A Russian posing as an African sports official also duped Bach into a phone call, during which an unsuspecting Bach laid out the terms for Russian athletes wishing to compete in Paris. The prankster then published the recording. Russian officials pounced to accuse the IOC of a “criminal conspiracy” with Ukraine — whose government has lobbied all along for Russians to be completely barred from the Games.
So how many Russians will be at the 2024 Olympics?
With less than three weeks to go until the 2024 Olympics open in Paris, it remains unclear how many Russians will actually participate.
The IOC has set aside at least 47 “quota places” — which were earned by Russian athletes “through the existing qualification competitions” — but not all 47 will be filled.
With the wrestlers withdrawn, as things stood Saturday, there would be at least 14 Russian athletes in Paris — three in road cycling, one in trampoline, six (including world No. 5 Daniil Medvedev) in tennis, two in canoe, up to four in judo, and one in swimming. There would be 16 Belarusians.
But the situation is still fluid. More could be added to the IOC’s approved list over the coming days; or, more could pull out between now and when the Games open July 26.

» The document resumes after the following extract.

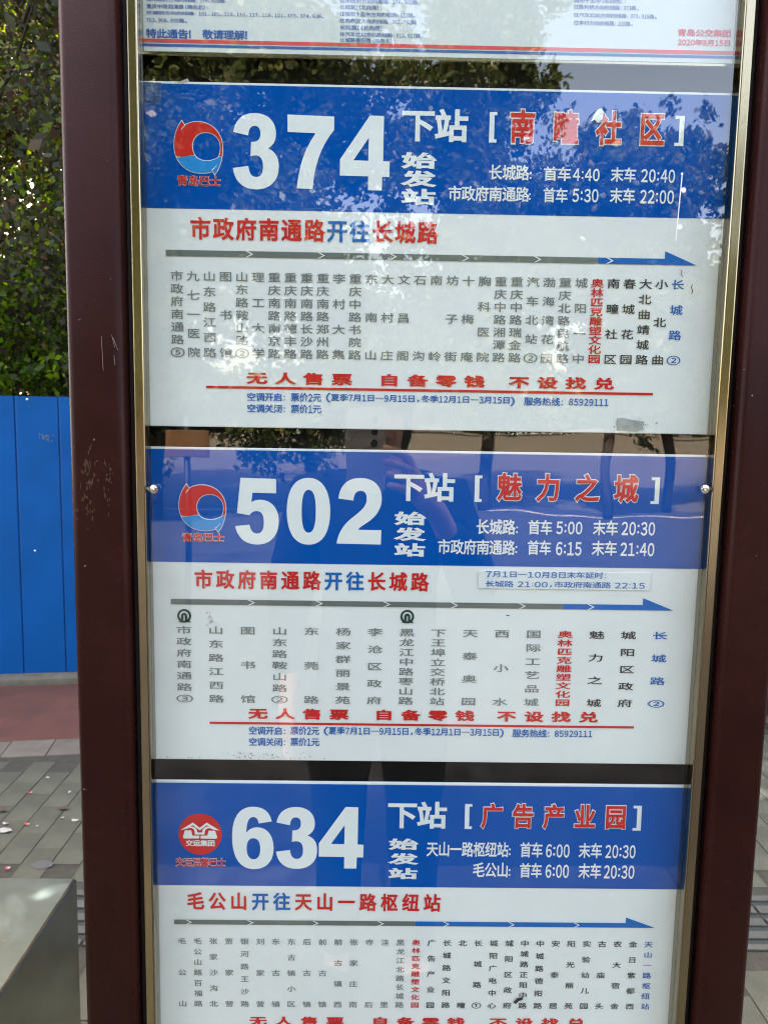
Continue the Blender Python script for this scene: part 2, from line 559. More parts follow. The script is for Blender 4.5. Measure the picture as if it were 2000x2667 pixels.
# ------------------------------------------------------------------ blue hoarding
HB, HT = 0.052, 1.669
hv = 1.105
hd = thing('hoarding', 'blue sheet steel hoarding standing on the kerb in front of the trees', 'fence', kp(0, hv, 0))
u0 = -5.12 - 0.236 * 14
xs, zz = at(71, 1033, 3.9)
for i in range(60):
    a = u0 + i * 0.236
    b = a + 0.236
    mb = MB()
    # profile (u, v): flat sheet with a folded seam groove at its right edge
    pr = [(a, 0), (a + 0.004, -0.007), (a + 0.012, -0.010), (b - 0.012, -0.010), (b - 0.006, -0.008), (b - 0.001, 0.004)]
    vv = [kp(x, hv + y, HB) for x, y in pr] + [kp(x, hv + y, HT) for x, y in pr]
    vv += [kp(x, hv + y + 0.003, HB) for x, y in pr] + [kp(x, hv + y + 0.003, HT) for x, y in pr]
    n = len(pr)
    ff = [(k, k + 1, n + k + 1, n + k) for k in range(n - 1)] + [(2 * n + k + 1, 2 * n + k, 3 * n + k, 3 * n + k + 1) for k in range(n - 1)]
    ff += [(n + k, n + k + 1, 3 * n + k + 1, 3 * n + k) for k in range(n - 1)]
    mb.add(vv, ff)
    pn = mb.build('panel', M['hoard'], hd)
    for (du, z) in ((0.07, HT - 0.018), (0.085, 0.78)) if i % 2 == 0 else ((0.09, HT - 0.022),):
        c = kp(a + du, hv - 0.010, z)
        vs = [(c[0], c[1] - 0.006, c[2])]
        for k in range(8):
            vs.append((c[0] + 0.007 * math.cos(k * .785), c[1] - 0.001, c[2] + 0.007 * math.sin(k * .785)))
        make('rivet', vs, [(0, 1 + k, 1 + (k + 1) % 8) for k in range(8)], M['bright'], pn, smooth=True)
for z in (0.35, 1.45):
    mb = MB()
    kbox(mb, u0, u0 + 60 * 0.236, hv + 0.007, hv + 0.047, z, z + 0.04)
    mb.build('rail', M['bright'], hd)
for i in range(6):
    mb = MB()
    kbox(mb, u0 + 0.4 + i * 2.4, u0 + 0.45 + i * 2.4, hv + 0.05, hv + 0.10, 0.0, HT - 0.05)
    mb.build('post', M['bright'], hd)
# scuffs where a bill was scraped off
mb = MB()
d = ray(120, 1138)
for k in range(26):
    px = 101 + random.random() * 38
    py = 1128 + random.random() * 20 + (px - 101) * 0.02
    tt = (KO + KV * (hv - 0.0115) - CAM[:2]) @ KV
    def onf(px, py):
        d = ray(px, py)
        s = tt / (d[:2] @ KV)
        return tuple(CAM + d * s)
    w, h = random.uniform(.6, 2.4), random.uniform(1.5, 6)
    mb.add([onf(px, py), onf(px + w, py + random.random()), onf(px + w + 1, py + h), onf(px + random.random(), py + h)], [(0, 1, 2, 3)])
mb.v = [(a, b - 0.0002 * (i // 4), c) for i, (a, b, c) in enumerate(mb.v)]
mb.build('scuff_mark', M['scuff'], hd)


# ------------------------------------------------------------------ trees
def leaves(n, pts, spread, size, seed):
    r = np.random.default_rng(seed)
    pts = np.asarray(pts)
    idx = r.integers(0, len(pts), n)
    sub = r.normal(0, 1, (len(pts) * 9, 3)) * spread
    c = pts[idx] + sub[idx * 9 + r.integers(0, 9, n)] + r.normal(0, 1, (n, 3)) * spread * 0.30
    a = r.normal(0, 1, (n, 3))
    a /= np.linalg.norm(a, axis=1)[:, None]
    b = np.cross(a, r.normal(0, 1, (n, 3)))
    b /= np.linalg.norm(b, axis=1)[:, None]
    s = (size * r.uniform(0.6, 1.25, n))[:, None]
    nn = np.cross(a, b)
    v = np.stack([c - a * s * 0.5, c + b * s * 0.30 + nn * s * 0.06, c + a * s * 0.5, c - b * s * 0.30 + nn * s * 0.06], 1).reshape(-1, 3)
    return v


def add_leaves(name, v, mat_, parent):
    n = len(v) // 4
    v = v - np.array(origin(parent))
    me = bpy.data.meshes.new(name)
    me.vertices.add(len(v))
    me.vertices.foreach_set('co', v.astype(np.float32).ravel())
    me.loops.add(n * 4)
    me.loops.foreach_set('vertex_index', np.arange(n * 4, dtype=np.int32))
    me.polygons.add(n)
    me.polygons.foreach_set('loop_start', np.arange(0, n * 4, 4, dtype=np.int32))
    me.materials.append(mat_)
    me.update(calc_edges=True)
    o = bpy.data.objects.new(name, me)
    COL.objects.link(o)
    o.parent = parent
    return o


def tree(label, x, y, h, rad, n, size, seed, lm, z_low, group=None, name='tree', tr=0.12, stems=1, zbias=1.0):
    r = random.Random(seed)
    root = thing(name, label, 'tree', (x, y, 0), group)
    mb = MB()
    tips = []
    for s in range(stems):
        lean = Vector((r.uniform(-.12, .12), r.uniform(-.12, .12), 1)).normalized()
        top = h * 0.86
        pts = [Vector((x, y, -0.1)) + Vector((s * .12, 0, 0))]
        for k in range(1, 8):
            pts.append(Vector((x, y, 0)) + lean * (top * k / 7) + Vector((r.uniform(-.1, .1), r.uniform(-.1, .1), 0)))
        mb.tube(pts, [tr * (1 - 0.11 * k) for k in range(8)], 8)
        nb = 20
        for b in range(nb):
            f = (b + 0.5) / nb
            z = z_low + (h * 0.92 - z_low) * f ** zbias
            k = min(6, int(z / top * 7))
            p0 = pts[k].lerp(pts[k + 1], min(1, max(0, z / top * 7 - k))) if z < top else pts[-1]
            prof = math.sin(math.pi * min(1, 0.22 + 0.72 * f)) ** 0.6
            a = r.uniform(0, 6.28)
            ln = rad * prof * r.uniform(0.75, 1.05)
            dirv = Vector((math.cos(a), math.sin(a), r.uniform(0.05, 0.5)))
            p1 = p0 + dirv * ln * 0.5
            p2 = p0 + dirv * ln + Vector((r.uniform(-.3, .3), r.uniform(-.3, .3), r.uniform(-.2, .3)))
            mb.tube([p0, p1, p2], [tr * 0.34 * (1 - .6 * f), tr * 0.2 * (1 - .5 * f), 0.008], 5, False)
            tips += [tuple(p1), tuple(p2), tuple(p1.lerp(p2, .5)), tuple(p0.lerp(p1, .6))]
            for q in range(3):
                s0 = p0.lerp(p2, r.uniform(.35, .9))
                e = s0 + Vector((r.uniform(-1, 1), r.uniform(-1, 1), r.uniform(-.4, .7))) * rad * 0.34
                mb.tube([s0, e], [0.018, 0.005], 4, False)
                tips.append(tuple(e))
    mb.build('trunk', M['bark'], root, smooth=True)
    add_leaves('crown', leaves(n, tips, rad * (0.24 if lm is M['leaf_street'] else 0.17), size, seed), lm, root)
    return root


G1 = 'trees behind the blue hoarding'
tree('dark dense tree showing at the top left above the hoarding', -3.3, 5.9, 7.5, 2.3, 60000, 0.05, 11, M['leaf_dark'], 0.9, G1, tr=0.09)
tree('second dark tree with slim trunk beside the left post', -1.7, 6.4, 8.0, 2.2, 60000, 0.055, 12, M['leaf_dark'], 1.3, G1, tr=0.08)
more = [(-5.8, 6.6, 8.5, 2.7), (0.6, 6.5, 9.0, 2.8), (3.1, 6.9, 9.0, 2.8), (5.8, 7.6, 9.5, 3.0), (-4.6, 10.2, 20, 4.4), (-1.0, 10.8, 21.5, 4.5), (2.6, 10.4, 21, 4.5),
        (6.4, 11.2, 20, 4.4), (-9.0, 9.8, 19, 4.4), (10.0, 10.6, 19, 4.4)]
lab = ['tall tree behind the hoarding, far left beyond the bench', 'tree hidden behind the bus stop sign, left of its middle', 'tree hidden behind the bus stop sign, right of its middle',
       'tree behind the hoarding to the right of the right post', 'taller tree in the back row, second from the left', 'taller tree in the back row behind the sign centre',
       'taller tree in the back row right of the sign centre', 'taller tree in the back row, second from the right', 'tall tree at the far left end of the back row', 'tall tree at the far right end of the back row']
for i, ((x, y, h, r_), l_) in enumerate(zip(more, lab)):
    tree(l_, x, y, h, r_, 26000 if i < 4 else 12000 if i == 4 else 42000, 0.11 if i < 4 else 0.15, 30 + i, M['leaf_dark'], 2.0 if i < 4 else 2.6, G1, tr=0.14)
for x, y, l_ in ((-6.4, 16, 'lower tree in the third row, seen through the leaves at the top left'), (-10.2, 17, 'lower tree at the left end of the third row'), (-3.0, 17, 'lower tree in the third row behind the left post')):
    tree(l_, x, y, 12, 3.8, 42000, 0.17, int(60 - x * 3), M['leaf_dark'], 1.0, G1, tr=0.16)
# low bright shrubs close behind the hoarding
SHR = [(-2.75, 5.2, 3.3), (-2.0, 5.05, 2.9), (-3.9, 5.3, 2.4), (0.2, 5.4, 2.2), (2.4, 5.6, 2.3), (-5.4, 5.4, 2.4)]
SL = ['bright green shrub above the hoarding at the left edge', 'small green shrub by the left post just above the hoarding', 'green shrub behind the hoarding beyond the left edge',
      'green shrub behind the hoarding and the left half of the sign', 'green shrub behind the hoarding and the right half of the sign', 'green shrub at the far left end of the hoarding']
for i, (x, y, h) in enumerate(SHR):
    root = thing('shrub', SL[i], 'shrub', (x, y, 0), 'shrubs close behind the hoarding')
    r = random.Random(60 + i)
    mb = MB()
    tips = []
    for k in range(16):
        a, e = r.uniform(0, 6.28), r.uniform(.4, 1)
        p = Vector((x + math.cos(a) * .55 * e, y + math.sin(a) * .4 * e, h * r.uniform(.45, 1)))
        mb.tube([(x, y, 0), ((x + p.x) / 2 + .05, (y + p.y) / 2, p.z * .6), tuple(p)], [0.025, 0.014, 0.004], 5, False)
        tips.append(tuple(p))
    mb.build('stem', M['bark'], root)
    add_leaves('foliage', leaves(3600, tips, 0.17, 0.06, 80 + i), M['leaf_low'], root)

# ------------------------------------------------------------------ across the road, seen only in the glass
pz = make('square', [(-120, -60, -0.108), (120, -60, -0.108), (120, -14.9, -0.108), (-120, -14.9, -0.108)], [(0, 1, 2, 3)], M['road'], kind='structure')
mk = make('road', [(-120, -15, 0.0), (120, -15, 0.0), (120, YB - 0.15, 0.0), (-120, YB - 0.15, 0.0)], [(0, 1, 2, 3)], M['asphalt'], kind='structure')
mk.location.z = -0.1
for y0, y1 in ((-14.2, -14.1),):
    o = make('lane_line', [(-80, y0, 0.005), (80, y0, 0.005), (80, y1, 0.005), (-80, y1, 0.005)], [(0, 1, 2, 3)], M['line'], mk, local=True)
kb = thing('street_kerb', 'concrete kerb stones along the road edge behind the photographer', 'kerb', (0, YB, 0))
for i in range(-9, 9):
    MB().box(i, i + 0.99, YB - 0.15, YB - 0.002, -0.14, 0.0, 0.012).build('kerb_stone', M['concrete'], kb)
lw = thing('low_wall', 'low beige wall along the far side of the road', 'wall', (0, -40, 0))
MB().box(-60, 60, -40.3, -40, -0.12, 1.0).build('wall_body', M['kerbpale'], lw)
MB().box(-60, 60, -40.36, -39.94, 1.002, 1.1).build('coping', M['concrete'], lw)
ST = [(-11.5, -14.5, 11.0, 3.4), (-5.6, -13.0, 13.5, 2.5), (-3.75, -12.4, 12.0, 1.5), (-1.1, -13.4, 10.4, 1.7), (2.1, -14.2, 11.4, 1.7), (4.3, -14.0, 6.8, 1.3), (5.9, -15.0, 7.2, 1.1), (8.0, -14.6, 8.2, 1.4), (12, -15, 9.5, 2.8)]
SN = ['first', 'second', 'third', 'fourth', 'fifth', 'sixth', 'seventh', 'eighth', 'ninth']
for i, (x, y, h, r_) in enumerate(ST):
    tree('broad street tree across the road, %s from the left end of the row' % SN[i], x, y, h, r_, 80000 if i in (1, 2) else 60000, 0.15, 200 + i, M['leaf_street'], 1.2 if i < 4 else 2.0, 'street trees across the road', name='street_tree', tr=0.11)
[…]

Although the reasoning behind the IOC’s sanctions has long been clear, Russia’s wrestling federation outlined a stance that many in Russian sport now seem to agree with: “We do not accept the unsportsmanlike selection principle that guided the International Olympic Committee when forming the list of eligible athletes, the purpose of which is to undermine the principle of unity of our team.”